Aldisio Filgueiras
(Poeta, jornalista, membro da Academia Amazonense de Letras)
Os
homens constroem cidades à sua imagem e semelhança. O medo dos homens faz das
cidades fortalezas. A religião dos homens faz das cidades santuários e arenas
de guerras santas. A ganância dos homens faz das cidades paraísos fiscais e
centrais de mercadorias, cujo único valor é despertar o querer pelo que não se
precisa.
A
maldade dos homens faz das cidades campos de extermínio. A indiferença dos
homens faz das fortalezas, dos santuários, dos paraísos fiscais, dos campos de
extermínio, um simples acidente de percurso, porque os homens sempre têm a
arrogante certeza de que tudo já foi escrito e sempre será como sempre foi: o
mundo não tem cura – com certeza, por isso, sempre que escavam sob os próprios
pés, surge a antiguidade de uma cidade, com a cara e a coragem dos que a
habitaram, antes que outra ambição de cidade a substituísse.
Quando
uma cidade (isto é, os que a habitam) comemora a sua fundação ela já é muito
mais antiga do que o seu calendário cívico tenha capacidade de registrar. Mesmo
que tenha sido fundada hoje e agora.
Hoje e
agora, aos 354 de fundação e 174 de elevação a essa categoria que a todos
enleva, Manaus cumpre, desta vez, o ritual de aniversário, meio que sem jeito
de festejar: a garganta dos rios que a cortejam está seca; o céu do seu
território sem indústrias, pleno de fumaça, e não de nuvens; a floresta que a
circunda, empurrada para cada vez mais longe dos seus mirantes, que ainda nem
foram de todo construídos – Manaus sempre quis ver a floresta de longe; e sua
população multirracial, perplexa, tatua na pele, como está na moda, o sinal
interrogação, que não deixa o sono tranquilo, e impregna de mal-estar o café da
manhã e o resto dos dias.
Qual é
a importância da idade de uma cidade, senão o que representa no presente e para
os presentes – os ausentes não podem saber o que estão perdendo?
É
possível extrair dessa interrogação uma oferenda aos presentes deste presente e
à memória venerável dos ausentes e, quem sabe, para esclarecimento dos que
virão (e para que não precisem escavar muito fundo para saber qual a imagem e
semelhança do que herdaram) uma verdadeira história desta cidade que amamos e
odiamos, como a nós mesmos, porque a construímos exatamente como a queremos ou
a queríamos... e não deu certo.
Se
alguma coisa não vai bem com uma cidade é porque a humanidade que a constrói e
desconstrói a todo momento está doente. A História, mesmo em fragmentos, é o
“remédio caseiro” que levará à cura de todos os males. É preciso conhecê-la,
como à palma da mão. A História nos lembra que NÓS (assim em letras graúdas)

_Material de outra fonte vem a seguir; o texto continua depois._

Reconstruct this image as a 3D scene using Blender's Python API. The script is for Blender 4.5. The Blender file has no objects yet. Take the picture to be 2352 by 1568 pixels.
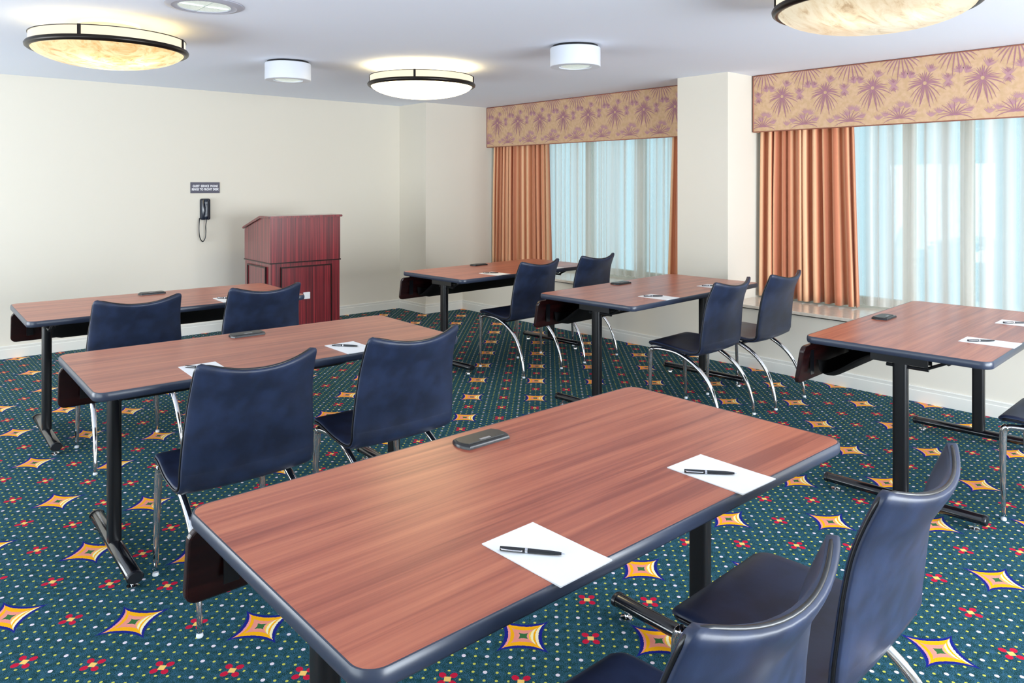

somos a cidade. NÓS temos a idade da cidade; ela é a NOSSA responsabilidade,
ninguém mais – responsabilidade não se transfere (vamos brincar – não é uma
festa de aniversário? – de tentar lembrar o nome de quem elegemos para nos
representar na última eleição).
Manaus
é a nossa imagem e semelhança. Queiramo-nos bem, e tudo, tudo vai dar pé.
Quando nos sentimos mal (ou bem), estamos diante do espelho. Manaus ainda não
se viu no espelho. Não sabe(mos) o que está(mos) perdendo. Os portugueses não
construíram um império contando piada em botequim. Provavelmente, foi assim que
o perderam. Manaus pede passagem. Queiramo-la bem. Nós merecemos.